/---

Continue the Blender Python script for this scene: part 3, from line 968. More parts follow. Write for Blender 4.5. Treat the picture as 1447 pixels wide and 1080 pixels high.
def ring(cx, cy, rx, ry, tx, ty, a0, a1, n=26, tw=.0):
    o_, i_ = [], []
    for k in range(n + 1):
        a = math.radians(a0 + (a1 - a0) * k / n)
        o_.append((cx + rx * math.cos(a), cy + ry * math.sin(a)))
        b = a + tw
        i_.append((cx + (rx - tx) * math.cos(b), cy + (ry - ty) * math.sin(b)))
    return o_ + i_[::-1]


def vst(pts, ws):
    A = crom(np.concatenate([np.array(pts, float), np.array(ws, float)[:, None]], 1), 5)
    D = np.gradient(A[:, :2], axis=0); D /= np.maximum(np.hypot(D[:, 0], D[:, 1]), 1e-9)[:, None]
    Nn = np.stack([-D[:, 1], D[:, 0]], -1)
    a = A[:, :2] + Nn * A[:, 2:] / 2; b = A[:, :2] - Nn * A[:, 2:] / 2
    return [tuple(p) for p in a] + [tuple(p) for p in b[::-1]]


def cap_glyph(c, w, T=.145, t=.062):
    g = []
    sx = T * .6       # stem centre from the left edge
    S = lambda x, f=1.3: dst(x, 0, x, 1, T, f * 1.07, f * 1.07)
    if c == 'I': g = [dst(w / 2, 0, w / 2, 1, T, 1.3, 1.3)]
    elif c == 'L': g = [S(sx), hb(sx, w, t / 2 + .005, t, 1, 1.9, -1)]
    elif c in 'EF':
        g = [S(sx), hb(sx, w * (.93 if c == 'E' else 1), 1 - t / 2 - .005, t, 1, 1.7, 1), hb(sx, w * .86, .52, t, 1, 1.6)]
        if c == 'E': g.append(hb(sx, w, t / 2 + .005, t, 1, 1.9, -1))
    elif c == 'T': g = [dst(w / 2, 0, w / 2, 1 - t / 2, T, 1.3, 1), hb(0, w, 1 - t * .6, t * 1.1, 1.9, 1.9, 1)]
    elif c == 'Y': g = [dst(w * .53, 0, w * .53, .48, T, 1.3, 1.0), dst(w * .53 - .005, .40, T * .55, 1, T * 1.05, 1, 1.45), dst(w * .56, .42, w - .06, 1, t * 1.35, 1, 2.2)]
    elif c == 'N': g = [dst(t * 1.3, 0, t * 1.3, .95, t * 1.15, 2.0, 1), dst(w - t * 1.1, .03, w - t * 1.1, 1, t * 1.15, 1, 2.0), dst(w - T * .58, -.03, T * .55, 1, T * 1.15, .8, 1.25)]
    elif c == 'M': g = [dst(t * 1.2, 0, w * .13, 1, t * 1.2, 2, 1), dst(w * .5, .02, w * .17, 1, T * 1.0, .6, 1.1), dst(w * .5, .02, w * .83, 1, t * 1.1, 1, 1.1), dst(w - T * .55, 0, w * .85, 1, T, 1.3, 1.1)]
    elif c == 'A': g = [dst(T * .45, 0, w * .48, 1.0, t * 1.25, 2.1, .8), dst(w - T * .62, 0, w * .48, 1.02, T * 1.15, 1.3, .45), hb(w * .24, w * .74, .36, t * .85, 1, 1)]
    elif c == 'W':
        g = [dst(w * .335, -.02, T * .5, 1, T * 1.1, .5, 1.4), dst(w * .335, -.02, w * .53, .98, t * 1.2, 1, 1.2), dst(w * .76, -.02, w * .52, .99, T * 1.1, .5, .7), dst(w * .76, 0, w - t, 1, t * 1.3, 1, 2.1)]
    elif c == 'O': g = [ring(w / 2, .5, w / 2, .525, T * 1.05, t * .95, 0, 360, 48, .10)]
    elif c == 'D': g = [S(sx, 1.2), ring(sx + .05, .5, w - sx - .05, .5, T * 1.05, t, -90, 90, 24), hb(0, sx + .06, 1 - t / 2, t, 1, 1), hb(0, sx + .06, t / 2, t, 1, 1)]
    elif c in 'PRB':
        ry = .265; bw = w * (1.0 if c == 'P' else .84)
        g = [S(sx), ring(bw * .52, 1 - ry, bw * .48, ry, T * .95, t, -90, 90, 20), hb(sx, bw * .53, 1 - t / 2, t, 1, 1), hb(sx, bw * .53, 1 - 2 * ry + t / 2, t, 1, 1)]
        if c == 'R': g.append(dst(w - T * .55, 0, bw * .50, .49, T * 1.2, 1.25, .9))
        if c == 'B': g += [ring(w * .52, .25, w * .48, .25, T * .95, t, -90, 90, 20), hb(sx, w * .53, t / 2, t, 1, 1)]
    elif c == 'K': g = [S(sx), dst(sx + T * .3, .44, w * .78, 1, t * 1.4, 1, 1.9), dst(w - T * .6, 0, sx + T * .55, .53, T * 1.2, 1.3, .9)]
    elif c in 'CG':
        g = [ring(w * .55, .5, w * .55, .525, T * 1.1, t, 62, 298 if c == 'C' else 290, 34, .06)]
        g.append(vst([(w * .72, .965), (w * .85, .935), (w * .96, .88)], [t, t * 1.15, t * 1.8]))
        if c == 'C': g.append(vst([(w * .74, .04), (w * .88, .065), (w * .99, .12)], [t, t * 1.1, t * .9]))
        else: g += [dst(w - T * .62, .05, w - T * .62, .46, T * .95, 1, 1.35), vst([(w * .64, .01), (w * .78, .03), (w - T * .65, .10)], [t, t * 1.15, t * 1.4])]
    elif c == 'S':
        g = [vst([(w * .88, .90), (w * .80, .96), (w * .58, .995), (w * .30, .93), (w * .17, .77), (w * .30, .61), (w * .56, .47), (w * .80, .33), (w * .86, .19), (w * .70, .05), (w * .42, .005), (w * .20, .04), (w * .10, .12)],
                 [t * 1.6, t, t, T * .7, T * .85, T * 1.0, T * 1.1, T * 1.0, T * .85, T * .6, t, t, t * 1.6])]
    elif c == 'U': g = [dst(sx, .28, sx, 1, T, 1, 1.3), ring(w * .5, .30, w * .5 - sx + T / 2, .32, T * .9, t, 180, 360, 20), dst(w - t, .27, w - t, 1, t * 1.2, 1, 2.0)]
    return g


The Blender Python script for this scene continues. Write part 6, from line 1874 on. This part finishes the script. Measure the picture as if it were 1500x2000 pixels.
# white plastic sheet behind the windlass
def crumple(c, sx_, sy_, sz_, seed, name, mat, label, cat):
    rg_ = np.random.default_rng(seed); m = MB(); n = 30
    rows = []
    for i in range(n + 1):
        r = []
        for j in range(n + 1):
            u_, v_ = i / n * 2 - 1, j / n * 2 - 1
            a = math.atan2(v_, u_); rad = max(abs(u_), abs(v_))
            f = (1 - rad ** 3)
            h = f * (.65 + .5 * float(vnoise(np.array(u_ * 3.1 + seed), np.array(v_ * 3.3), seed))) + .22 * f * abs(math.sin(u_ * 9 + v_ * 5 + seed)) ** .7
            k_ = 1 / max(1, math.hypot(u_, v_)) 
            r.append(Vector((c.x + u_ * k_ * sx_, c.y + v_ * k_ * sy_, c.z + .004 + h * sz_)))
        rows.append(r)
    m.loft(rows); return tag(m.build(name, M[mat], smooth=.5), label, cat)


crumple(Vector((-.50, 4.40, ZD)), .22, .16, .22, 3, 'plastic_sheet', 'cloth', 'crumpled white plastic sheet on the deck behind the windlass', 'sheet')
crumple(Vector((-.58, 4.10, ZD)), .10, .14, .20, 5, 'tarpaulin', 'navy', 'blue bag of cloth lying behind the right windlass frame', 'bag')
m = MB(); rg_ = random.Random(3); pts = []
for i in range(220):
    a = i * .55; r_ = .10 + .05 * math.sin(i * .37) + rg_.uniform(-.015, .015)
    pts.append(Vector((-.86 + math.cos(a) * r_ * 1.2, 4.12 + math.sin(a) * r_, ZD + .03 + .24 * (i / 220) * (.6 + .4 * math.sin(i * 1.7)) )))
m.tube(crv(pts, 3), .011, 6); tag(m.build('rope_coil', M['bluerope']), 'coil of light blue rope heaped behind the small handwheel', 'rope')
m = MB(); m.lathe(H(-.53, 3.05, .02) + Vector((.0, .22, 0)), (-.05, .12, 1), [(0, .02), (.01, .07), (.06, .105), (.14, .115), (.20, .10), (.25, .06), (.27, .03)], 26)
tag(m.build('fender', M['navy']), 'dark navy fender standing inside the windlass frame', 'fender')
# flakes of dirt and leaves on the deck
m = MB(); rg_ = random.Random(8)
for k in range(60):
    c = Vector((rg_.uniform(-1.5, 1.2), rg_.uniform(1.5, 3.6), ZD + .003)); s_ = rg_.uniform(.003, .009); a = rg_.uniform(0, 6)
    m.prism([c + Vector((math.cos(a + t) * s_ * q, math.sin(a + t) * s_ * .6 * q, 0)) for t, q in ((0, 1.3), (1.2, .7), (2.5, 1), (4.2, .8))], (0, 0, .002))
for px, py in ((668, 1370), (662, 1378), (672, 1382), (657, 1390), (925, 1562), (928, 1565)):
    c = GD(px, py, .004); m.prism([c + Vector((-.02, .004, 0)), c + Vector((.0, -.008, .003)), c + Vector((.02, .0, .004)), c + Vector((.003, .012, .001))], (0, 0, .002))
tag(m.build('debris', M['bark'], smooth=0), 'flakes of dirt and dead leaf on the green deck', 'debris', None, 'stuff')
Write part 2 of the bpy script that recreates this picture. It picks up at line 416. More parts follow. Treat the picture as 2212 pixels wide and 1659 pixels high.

\---

*Task requirements:*
From the very first line of the data through the line with "return [tuple(p) for" in it, please reproduce each line exactly and output nothing more.

*Solution:*
Continue the Blender Python script for this scene: part 3, from line 968. More parts follow. Write for Blender 4.5. Treat the picture as 1447 pixels wide and 1080 pixels high.
def ring(cx, cy, rx, ry, tx, ty, a0, a1, n=26, tw=.0):
    o_, i_ = [], []
    for k in range(n + 1):
        a = math.radians(a0 + (a1 - a0) * k / n)
        o_.append((cx + rx * math.cos(a), cy + ry * math.sin(a)))
        b = a + tw
        i_.append((cx + (rx - tx) * math.cos(b), cy + (ry - ty) * math.sin(b)))
    return o_ + i_[::-1]


def vst(pts, ws):
    A = crom(np.concatenate([np.array(pts, float), np.array(ws, float)[:, None]], 1), 5)
    D = np.gradient(A[:, :2], axis=0); D /= np.maximum(np.hypot(D[:, 0], D[:, 1]), 1e-9)[:, None]
    Nn = np.stack([-D[:, 1], D[:, 0]], -1)
    a = A[:, :2] + Nn * A[:, 2:] / 2; b = A[:, :2] - Nn * A[:, 2:] / 2
    return [tuple(p) for p in a] + [tuple(p) for p in b[::-1]]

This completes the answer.